An Improved Coppersmith Algorithm Based on Block Preprocessing

Since Coppersmith proposed the use of the LLL algorithm to solve univariate modular polynomial equations at EUROCRYPT'96, it has sparked a fervent research interest in lattice analysis among cryptographers. Despite its polynomial-time nature, the LLL algorithm exhibits a high-order polynomial upper bound in terms of theoretical complexity, particularly with longer computation times when applied to high-dimensional lattices. In addressing this issue, we propose an improved algorithm based on block preprocessing, building on the original Coppersmith algorithm and thus providing proof of correctness for this algorithm.
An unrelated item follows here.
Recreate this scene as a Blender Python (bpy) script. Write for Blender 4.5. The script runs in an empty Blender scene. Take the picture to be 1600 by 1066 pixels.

This approach effectively reduces the solution time of the algorithm, offering a maximum improvement of 8.1% compared to the original Coppersmith algorithm. Additionally, we demonstrate the compatibility of our algorithm with the rounding algorithm proposed at PKC 2014. The combined utilization of these approaches further enhances the efficiency of our algorithm. The experimental results show that the combined algorithm achieves a maximum improvement of 22.4% in solution time compared to the original Coppersmith algorithm. It also outperforms the standalone rounding algorithm with a maximum improvement of 12.1%. When compared to the improved Coppersmith algorithm based on row common factor extraction, our proposed algorithm demonstrates comparable or even superior performance in certain dimensions. The block preprocessing algorithm in our approach enables independent execution without data exchange, making it suitable for leveraging multi-processing advantages in scenarios involving higher degrees of modular polynomial equations. This offers a new perspective for achieving the parallel computation of the Coppersmith algorithm, facilitating parallel execution and providing valuable insights.